Massimo Fini, La Macchina del Tempo, n. 1 gennaio 2002 pagg. 22-31, 1 gennaio 2002
All’inizio il denaro è moneta-merce. Si tratti di buoi, di riso, di sale, di polli, è qualcosa di consistente e reale che può essere utilizzato anche altrimenti qualora, per qualsiasi ragione, perda la sua funzione e il suo valore di denaro
All’inizio il denaro è moneta-merce. Si tratti di buoi, di riso, di sale, di polli, è qualcosa di consistente e reale che può essere utilizzato anche altrimenti qualora, per qualsiasi ragione, perda la sua funzione e il suo valore di denaro. Le cose cominciano a complicarsi quando nasce la moneta coniata in metallo prezioso. L’oro e l’argento sono già una convenzione. Però conservano consistenza materiale e una certa utilità intrinseca seppur limitata e di molto inferiore al loro valore di scambio. Il successivo salto di qualità si ha con l’invenzione della banconota, moneta cartacea priva di qualsiasi valore intrinseco anche immaginario. Ma all’inizio la banconota è immediatamente convertibile in oro e in argento ed è quindi agganciata a qualcosa di solido e parzialmente utile. Inoltre la carta è di per sé priva di valore ma è pur sempre materia. Eppoi accanto ai biglietti di carta continuano a circolare, per lungo tempo, le tradizionali monete d’oro e d’argento. Il sistema della convertibilità, che tiene il denaro legato a una merce (da un certo momento in poi esclusivamente l’oro) ha operato, sia pur con numerose interruzioni, e via via in modo sempre più indiretto, rarefatto e, da ultimo, teorico, fin quasi ai nostri giorni.
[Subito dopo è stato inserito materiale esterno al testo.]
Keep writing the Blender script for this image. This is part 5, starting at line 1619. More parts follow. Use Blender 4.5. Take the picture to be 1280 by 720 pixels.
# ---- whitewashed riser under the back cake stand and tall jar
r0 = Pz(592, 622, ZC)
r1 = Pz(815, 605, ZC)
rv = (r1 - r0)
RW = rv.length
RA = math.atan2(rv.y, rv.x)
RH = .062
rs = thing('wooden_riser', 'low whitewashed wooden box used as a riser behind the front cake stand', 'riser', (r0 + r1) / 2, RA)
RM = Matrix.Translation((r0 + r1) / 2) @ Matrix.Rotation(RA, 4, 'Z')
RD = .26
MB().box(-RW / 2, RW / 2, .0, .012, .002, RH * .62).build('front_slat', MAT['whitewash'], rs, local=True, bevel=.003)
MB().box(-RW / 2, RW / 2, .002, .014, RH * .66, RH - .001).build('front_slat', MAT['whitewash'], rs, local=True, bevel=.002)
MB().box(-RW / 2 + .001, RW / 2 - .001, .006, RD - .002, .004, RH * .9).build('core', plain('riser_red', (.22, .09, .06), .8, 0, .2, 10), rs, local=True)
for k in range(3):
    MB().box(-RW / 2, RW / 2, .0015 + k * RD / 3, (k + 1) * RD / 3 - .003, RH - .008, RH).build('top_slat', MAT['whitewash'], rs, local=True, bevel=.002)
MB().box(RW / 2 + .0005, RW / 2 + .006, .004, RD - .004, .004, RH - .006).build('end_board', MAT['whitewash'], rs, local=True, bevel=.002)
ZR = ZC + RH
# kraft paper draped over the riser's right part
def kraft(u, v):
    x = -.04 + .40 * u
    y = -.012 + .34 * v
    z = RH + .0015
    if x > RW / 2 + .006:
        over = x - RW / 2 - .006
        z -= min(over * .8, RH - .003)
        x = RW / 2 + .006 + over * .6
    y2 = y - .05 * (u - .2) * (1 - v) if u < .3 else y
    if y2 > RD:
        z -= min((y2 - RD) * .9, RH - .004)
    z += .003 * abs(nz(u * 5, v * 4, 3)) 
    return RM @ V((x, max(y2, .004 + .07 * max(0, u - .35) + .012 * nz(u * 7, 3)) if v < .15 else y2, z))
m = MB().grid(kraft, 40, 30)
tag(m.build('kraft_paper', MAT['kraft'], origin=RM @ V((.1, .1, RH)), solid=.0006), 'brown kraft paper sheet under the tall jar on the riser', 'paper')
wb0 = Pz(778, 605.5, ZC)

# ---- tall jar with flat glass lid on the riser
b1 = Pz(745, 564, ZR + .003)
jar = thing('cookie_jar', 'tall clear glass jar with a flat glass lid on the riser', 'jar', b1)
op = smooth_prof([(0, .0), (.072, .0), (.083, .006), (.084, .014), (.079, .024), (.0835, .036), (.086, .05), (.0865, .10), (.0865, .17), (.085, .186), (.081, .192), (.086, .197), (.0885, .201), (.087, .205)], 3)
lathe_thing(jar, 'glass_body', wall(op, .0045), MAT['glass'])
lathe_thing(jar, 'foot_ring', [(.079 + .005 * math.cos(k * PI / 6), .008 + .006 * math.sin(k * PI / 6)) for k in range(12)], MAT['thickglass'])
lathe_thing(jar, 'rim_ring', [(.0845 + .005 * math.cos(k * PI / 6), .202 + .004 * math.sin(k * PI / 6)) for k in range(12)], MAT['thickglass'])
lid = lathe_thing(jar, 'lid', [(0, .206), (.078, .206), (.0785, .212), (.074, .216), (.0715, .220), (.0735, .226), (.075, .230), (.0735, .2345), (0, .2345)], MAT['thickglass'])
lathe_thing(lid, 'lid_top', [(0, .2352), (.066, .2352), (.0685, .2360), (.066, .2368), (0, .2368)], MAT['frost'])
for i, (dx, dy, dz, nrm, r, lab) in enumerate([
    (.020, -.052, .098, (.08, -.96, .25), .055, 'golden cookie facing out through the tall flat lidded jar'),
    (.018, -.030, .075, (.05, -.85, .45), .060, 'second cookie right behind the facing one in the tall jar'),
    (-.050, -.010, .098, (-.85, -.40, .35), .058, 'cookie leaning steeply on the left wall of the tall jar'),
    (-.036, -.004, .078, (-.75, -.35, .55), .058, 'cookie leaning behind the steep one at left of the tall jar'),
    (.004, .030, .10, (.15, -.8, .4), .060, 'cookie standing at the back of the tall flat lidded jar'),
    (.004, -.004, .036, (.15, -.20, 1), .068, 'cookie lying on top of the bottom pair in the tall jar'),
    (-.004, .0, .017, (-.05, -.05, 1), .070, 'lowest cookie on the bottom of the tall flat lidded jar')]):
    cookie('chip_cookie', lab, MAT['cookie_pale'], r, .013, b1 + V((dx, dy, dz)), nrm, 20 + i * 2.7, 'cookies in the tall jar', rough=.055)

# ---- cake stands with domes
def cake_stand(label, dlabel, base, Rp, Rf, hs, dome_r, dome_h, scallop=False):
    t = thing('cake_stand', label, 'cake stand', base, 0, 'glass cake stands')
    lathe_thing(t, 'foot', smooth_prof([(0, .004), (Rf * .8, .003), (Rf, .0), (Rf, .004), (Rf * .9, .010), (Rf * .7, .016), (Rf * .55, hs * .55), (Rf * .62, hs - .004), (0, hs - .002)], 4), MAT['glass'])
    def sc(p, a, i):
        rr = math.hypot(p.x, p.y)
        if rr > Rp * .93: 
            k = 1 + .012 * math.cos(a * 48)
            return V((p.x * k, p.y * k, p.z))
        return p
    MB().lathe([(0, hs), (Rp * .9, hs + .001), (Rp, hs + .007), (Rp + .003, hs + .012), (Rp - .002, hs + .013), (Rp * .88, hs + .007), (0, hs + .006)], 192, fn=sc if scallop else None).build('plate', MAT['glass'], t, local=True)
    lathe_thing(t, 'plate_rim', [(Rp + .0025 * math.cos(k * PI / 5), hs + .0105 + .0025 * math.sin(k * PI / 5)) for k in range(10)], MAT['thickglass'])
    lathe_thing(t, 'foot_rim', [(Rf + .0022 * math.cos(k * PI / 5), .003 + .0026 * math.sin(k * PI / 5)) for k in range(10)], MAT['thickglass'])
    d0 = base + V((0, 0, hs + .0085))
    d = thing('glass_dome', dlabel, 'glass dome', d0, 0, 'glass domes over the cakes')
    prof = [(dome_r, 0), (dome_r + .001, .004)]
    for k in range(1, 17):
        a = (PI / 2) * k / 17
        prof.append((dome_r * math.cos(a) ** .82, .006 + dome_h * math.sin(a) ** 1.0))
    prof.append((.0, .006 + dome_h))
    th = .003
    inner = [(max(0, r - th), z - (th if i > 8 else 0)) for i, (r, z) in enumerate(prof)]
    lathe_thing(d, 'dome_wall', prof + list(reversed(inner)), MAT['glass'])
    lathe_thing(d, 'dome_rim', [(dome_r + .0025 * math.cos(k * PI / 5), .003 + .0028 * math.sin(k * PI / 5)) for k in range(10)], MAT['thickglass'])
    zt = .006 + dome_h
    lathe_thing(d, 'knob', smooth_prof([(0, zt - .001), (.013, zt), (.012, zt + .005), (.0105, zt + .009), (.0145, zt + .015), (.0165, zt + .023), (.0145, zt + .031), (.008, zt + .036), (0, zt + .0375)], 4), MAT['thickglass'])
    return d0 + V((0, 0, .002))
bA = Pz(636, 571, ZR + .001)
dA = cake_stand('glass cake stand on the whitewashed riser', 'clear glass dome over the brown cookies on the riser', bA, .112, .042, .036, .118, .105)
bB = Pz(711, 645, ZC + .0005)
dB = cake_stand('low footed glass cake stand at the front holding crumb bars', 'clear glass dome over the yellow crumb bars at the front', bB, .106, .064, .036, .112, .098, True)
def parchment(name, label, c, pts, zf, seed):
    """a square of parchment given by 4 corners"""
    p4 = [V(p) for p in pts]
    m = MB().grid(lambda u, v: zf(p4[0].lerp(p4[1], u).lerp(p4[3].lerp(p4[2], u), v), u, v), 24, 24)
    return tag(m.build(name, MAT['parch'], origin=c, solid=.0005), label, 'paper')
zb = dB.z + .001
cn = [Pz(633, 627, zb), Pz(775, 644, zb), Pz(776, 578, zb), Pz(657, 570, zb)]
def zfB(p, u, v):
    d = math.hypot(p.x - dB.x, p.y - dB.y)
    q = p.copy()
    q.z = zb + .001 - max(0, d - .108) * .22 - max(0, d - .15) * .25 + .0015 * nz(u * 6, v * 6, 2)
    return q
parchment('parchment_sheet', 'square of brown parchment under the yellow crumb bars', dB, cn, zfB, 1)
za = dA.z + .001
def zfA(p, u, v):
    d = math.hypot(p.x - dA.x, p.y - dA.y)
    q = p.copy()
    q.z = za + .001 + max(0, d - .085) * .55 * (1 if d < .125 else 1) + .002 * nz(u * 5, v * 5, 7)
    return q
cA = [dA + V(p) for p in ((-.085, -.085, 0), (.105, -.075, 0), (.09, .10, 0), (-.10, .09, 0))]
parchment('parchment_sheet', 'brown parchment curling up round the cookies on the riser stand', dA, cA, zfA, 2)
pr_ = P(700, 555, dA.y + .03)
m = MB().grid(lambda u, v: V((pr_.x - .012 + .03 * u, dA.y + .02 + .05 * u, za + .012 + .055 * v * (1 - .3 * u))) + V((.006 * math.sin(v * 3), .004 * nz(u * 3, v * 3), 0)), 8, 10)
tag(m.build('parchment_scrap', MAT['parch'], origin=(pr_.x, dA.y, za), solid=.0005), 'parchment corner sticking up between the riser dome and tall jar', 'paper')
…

La convertibilità della banconota, nata nel 1694, rimane indiscussa per circa un secolo, fino al 1799 quando, in seguito alle guerre con la Francia rivoluzionaria, l’Inghilterra la sospende per la prima volta e introduce il corso forzoso: non solo la banconota deve essere accettata da chi la riceve come fosse moneta sonante (corso legale), ma non può nemmeno essere convertita. Il sistema viene accolto da tutti i più importanti Paesi europei, tranne la Francia.